All the possibilities that technology offers are wonderful and exciting. As a curious society driven on innovations, it would be silly not to think about what can happen next. However, it is a bit of a scary proposition that technology may take away a person's ability to enhance their imagination. The power of the written word may be at stake here and what will be left is the power of imagery, with vivid color and 3D capability which takes one to another reality. With technology trying to do one more next "best" thing, it would seem that Deep Space Nine's Holodeck might not be a thing of fiction. Perhaps, reading experiences could be replaced with this type of technology. Frankly, it will be much better if Holodeck remain fiction. If books will eventually become digital text, let's hope that this is not beginning of the end of the power and beauty of the written word.

Tuesday, November 1, 2011

Family Literacy Does Not Stop at Kindergarden

Very few families know what the definition of "Family Literacy", and it is probably a safe bet that very few actually know that they are practicing random acts of "Family literacy" everyday. November 1st marks the awareness of Family Literacy. As a profession, librarians should be educating families coming into the library on the importance of family Literacy and that is is a life long journey with their child. Ways to share this information is through handouts, programs, and readers' advisory. Using one or all of these methods will encourage parents to become active participants in their children's reading habits.

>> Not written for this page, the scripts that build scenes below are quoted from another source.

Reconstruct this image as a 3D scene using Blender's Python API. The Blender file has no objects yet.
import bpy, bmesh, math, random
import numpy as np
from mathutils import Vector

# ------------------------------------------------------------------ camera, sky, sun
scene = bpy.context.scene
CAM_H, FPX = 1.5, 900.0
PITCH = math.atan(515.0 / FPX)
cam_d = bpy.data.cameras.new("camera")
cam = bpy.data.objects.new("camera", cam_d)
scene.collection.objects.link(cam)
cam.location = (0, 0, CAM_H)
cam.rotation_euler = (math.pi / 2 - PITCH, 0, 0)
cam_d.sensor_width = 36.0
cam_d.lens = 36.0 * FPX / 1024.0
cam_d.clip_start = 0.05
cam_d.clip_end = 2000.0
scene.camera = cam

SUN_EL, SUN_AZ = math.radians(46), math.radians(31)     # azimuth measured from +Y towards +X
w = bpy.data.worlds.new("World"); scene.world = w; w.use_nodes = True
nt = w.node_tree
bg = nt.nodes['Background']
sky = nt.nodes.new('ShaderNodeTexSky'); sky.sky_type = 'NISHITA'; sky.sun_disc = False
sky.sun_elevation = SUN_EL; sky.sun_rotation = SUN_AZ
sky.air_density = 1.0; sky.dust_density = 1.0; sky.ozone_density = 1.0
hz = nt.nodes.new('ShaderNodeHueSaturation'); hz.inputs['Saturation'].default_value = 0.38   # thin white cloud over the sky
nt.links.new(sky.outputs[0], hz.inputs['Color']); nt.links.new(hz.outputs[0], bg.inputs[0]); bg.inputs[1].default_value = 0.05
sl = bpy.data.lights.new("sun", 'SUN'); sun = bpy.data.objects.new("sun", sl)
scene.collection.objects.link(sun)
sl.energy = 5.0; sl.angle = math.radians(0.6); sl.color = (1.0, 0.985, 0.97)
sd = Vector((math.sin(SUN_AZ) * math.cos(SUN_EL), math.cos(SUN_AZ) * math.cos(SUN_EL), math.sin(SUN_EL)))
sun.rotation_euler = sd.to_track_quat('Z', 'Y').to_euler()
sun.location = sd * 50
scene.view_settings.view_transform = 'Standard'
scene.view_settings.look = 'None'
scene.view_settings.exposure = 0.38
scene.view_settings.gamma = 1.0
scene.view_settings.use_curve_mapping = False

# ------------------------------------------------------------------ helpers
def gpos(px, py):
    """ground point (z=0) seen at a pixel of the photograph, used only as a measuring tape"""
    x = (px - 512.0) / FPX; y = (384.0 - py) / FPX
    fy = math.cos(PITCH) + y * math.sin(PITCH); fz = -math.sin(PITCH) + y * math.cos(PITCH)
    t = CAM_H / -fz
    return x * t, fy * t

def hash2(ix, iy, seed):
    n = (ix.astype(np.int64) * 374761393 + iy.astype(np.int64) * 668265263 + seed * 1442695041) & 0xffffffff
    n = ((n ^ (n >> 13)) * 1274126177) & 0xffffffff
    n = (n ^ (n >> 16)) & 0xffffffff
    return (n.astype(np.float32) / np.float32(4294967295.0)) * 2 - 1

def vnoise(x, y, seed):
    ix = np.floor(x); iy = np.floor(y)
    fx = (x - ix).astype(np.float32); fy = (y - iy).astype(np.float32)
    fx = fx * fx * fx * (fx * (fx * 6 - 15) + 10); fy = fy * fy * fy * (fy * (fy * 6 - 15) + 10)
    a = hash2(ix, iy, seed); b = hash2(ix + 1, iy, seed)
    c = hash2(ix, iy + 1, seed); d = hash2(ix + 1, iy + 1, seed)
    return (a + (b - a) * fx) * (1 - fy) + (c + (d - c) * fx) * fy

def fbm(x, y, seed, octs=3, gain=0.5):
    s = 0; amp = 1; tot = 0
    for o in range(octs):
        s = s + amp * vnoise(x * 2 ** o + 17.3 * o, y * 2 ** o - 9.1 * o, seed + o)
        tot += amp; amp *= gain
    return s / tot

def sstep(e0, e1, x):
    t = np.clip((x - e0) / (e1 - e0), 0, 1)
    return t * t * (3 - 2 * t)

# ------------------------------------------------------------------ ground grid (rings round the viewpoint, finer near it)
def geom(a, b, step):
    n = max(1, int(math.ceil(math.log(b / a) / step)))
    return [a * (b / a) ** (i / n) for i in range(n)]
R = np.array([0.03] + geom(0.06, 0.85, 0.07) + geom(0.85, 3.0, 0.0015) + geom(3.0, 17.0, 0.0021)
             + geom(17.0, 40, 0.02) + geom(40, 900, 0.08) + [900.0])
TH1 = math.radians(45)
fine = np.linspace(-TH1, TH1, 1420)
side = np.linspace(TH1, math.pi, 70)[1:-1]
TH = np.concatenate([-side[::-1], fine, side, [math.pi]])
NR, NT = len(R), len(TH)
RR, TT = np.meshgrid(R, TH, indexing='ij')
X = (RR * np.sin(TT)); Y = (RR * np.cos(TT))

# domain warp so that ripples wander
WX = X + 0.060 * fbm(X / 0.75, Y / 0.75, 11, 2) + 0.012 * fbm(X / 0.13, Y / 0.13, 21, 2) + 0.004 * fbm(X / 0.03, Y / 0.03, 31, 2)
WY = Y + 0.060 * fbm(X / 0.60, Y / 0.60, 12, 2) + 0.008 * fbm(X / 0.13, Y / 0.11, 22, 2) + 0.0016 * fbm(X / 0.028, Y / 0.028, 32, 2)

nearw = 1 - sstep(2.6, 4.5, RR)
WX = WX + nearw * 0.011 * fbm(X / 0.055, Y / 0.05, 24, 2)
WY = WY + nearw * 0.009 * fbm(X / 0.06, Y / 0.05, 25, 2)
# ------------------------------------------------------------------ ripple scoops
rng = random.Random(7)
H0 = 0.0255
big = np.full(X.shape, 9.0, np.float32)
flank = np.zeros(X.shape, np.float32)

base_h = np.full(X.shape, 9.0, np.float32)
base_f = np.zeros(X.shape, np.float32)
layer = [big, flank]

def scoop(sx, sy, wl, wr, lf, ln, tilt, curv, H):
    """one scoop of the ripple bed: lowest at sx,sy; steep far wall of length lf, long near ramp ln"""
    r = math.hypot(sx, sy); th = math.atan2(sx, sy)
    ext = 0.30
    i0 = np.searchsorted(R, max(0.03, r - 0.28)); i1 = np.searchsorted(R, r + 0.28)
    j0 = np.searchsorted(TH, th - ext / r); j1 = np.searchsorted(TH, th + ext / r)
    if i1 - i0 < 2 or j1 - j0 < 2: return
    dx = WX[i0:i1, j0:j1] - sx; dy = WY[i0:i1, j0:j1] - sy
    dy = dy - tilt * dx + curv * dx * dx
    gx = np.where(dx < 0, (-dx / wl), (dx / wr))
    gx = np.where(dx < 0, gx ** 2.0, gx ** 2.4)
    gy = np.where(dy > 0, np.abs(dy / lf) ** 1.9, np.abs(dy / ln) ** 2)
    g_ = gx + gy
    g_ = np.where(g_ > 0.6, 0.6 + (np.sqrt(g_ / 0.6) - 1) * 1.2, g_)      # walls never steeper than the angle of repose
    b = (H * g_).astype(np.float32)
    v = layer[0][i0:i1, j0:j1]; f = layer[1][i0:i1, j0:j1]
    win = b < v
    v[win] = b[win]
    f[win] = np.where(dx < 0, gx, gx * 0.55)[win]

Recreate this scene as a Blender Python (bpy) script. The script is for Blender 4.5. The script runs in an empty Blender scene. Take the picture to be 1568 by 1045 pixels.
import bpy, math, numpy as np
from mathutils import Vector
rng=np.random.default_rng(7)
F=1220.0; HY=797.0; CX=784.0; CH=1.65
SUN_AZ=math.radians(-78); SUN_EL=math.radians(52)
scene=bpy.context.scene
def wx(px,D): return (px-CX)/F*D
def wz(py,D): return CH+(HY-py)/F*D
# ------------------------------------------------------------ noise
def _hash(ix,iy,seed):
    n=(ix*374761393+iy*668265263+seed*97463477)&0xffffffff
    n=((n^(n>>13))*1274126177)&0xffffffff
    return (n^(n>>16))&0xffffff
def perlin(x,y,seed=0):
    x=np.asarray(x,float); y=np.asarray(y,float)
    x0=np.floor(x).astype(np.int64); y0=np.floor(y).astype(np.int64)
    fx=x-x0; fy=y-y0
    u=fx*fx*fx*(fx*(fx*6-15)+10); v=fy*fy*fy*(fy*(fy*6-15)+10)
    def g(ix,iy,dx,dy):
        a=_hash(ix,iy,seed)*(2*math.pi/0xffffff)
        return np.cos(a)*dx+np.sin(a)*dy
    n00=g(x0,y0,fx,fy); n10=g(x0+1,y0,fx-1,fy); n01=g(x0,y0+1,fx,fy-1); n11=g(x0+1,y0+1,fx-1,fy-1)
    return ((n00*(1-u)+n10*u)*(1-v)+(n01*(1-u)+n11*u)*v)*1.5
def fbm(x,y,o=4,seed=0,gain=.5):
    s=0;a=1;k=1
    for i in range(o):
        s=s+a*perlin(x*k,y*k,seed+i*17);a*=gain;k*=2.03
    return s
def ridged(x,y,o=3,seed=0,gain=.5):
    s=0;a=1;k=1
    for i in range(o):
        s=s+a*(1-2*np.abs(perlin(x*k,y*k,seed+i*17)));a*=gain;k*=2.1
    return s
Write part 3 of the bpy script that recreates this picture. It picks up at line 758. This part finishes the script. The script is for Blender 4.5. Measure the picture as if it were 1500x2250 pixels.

Family literacy is a springboard for babies and tots to be ready for their school years. Early introduction to sounds, print recognition and books are critical to aiding a child's learning experience. At this time, the statistics of how children who are read to do better in schools than their counterparts who are not read to will not be repeated. The numbers have been used time and again, with the conclusion being a "no brainer" Of course, a child who is read to succeeds in school What the numbers don't reveal is "why" some children are read to and other are not. Is it based on social/economic issues? Is it the education level of the parents? Is it that parents don't feel there are enough hours in the day to add one more activity? While we can not change any of these factors, librarians can provide positive examples of how to fit in little moments "literacy" everyday. Some quick examples are reading a recipe together, while driving reading street signs or simply talking with children about their day. All of these activities help children to read, express themselves and explore their world.

One very important factor to remember is that family literacy does not end at kindergarden. The nights of cuddling up with your youngster with a favorite book may change a bit over the years, but it is important for parents to be active in their child's reading habits. In most cases, when children get too "old" to be read to, parents assume that its time for children to read on their own. Yes, it's true that children relish the independence of reading a "big kid" book alone but it's a shame to not carry literacy further. For example, children and parents can discuss the book's plot, characters and message. This adds to the literacy and comprehension by allowing children to relate to the story in their own words. As librarians, challenge the parents who bring their children in to read the books their children are reading. If they take the challenge they will be "clued" into what their children are thinking, what they are curious about and who the "top" literary character is in modern Children/YA literature. Hey, it may be even become a "badge" of coolness for parents to wear proudly.

There are literally hundreds of way to share the love of reading with children. It can either be with playing a game as a family or reading the comics on Sunday morning. By practicing random acts of "Literacy" parents are preparing their children for school, work and life. Communication is everything, and knowing how to gather information and communicate with others is vitally important. The key to "success" for all children has been and always will be Literacy. Remember, the family that reads together, learns together.